車いすでファッションショー 県内初開催
車いす利用者による着物ファッションショー「パラコレクション」が21日、和歌山市手平の和歌山ビッグ愛大ホールで県内で初めて開かれた。県内の3~90歳の13人がモデルとして参加。華やかな衣装で照明を浴び、ランウェイをさっそうと進むと、300人の観客でいっぱいとなった会場から大きな拍手と歓声が湧き起こった。

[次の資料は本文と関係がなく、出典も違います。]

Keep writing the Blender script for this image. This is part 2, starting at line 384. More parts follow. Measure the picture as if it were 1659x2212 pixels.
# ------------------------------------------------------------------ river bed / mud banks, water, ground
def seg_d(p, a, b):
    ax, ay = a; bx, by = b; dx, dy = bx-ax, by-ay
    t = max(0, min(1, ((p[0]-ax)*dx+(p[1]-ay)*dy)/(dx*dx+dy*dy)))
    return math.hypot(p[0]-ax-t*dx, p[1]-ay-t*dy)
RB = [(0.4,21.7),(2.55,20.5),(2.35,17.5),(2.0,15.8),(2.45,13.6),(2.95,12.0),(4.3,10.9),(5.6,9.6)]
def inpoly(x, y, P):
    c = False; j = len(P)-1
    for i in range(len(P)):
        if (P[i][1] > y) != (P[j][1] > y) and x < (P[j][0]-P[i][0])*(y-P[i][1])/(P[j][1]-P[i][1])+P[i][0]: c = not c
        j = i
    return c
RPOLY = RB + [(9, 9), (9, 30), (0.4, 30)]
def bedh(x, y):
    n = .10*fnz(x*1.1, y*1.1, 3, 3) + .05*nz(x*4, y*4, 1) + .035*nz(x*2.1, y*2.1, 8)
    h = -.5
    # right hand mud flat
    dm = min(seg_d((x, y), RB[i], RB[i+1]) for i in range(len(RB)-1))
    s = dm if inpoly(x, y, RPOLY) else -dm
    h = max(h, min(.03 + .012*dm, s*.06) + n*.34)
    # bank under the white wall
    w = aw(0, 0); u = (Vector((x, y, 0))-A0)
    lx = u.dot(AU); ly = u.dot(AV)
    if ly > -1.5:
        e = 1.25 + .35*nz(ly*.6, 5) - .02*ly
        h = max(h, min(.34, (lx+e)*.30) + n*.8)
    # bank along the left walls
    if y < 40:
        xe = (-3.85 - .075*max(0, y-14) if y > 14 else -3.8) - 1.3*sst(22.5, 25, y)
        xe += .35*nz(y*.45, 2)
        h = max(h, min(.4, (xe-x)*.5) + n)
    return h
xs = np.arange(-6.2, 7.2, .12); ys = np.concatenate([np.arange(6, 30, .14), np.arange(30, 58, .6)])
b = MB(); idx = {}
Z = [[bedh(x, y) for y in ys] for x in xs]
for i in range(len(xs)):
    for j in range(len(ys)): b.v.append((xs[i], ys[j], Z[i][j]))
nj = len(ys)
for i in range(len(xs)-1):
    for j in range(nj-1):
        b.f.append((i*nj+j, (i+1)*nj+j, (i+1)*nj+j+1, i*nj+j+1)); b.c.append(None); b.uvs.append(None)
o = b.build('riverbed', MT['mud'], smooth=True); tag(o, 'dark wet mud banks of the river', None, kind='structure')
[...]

同イベントは北海道が発祥。車いす利用者も自由にファッションを楽しめることを知ってもらおうと、身体介助が必要な人らに対応できる福祉理美容士の養成に取り組む日本理美容福祉協会帯広センターの森田浩幸代表(56)が2021年に企画し、全国へと広がっている。横浜、大阪、名古屋に続き和歌山は5番目の開催。各地の団体などが主催し、内容や演出はそれぞれの地域の特性を生かして実施する。
和歌山では、パラコレ和歌山実行委員会が主催。車いすに座ったままの状態で着付けをする同市の福祉車いす着付け師、宇治田いさ子さん(59)=和歌山市=が実行委員長を務めた。
「どんな時も輝ける」をテーマに、七五三、卒業式、成人式、結婚式など人生の中で華やかに着飾るイベントシーンを設定。留め袖、羽織はかま、振り袖姿でモデルが次々に登場した。
フィナーレは車いすで羽織はかま姿の石原秋一さん(90)=和歌山市=、白無垢を着た壽恵さん(83)夫妻が手をつないでゆっくりとステージを進み、舞台中央でポーズを決めると、会場は割れんばかりの拍手に包まれた。
はかま姿の同市の松岡由依子さん(37)は「最初は出るのが嫌だったけど、看護師に良い経験になると言われて出演を決めた。きれいな衣装とメイクでうれしい」と恥ずかしそうにほほ笑んだ。
黒の紋付きはかまの新郎役をした濱田勇斗さん(34)は「出演依頼を受けた時、普段助けてもらうことが多い自分が、人の役に立てるなら喜んで出たいと思った」と話し、振り袖をドレス風にアレンジした衣装で花嫁姿になった有田市の尾藤友紀さん(45)は「緊張したけれど一生の思い出になった」とにっこり。
森田さんは「和歌山の盛り上がりは力強く思う。このイベントに出演したパラコレモデルが、パリコレモデルのように有名になって発言力を持ち、世の中を変えていってほしい」と意気込みを話し、最終的には全国のパラコレモデルが集まり、東京の日本武道館での開催を目指しているという。
宇治田さんは「このショーを通じて車いすユーザーの世界観を広げ、意識改革のお手伝いができ、障害者と健常者が共に生きるまちづくりにつながっていってほしい」と話していた。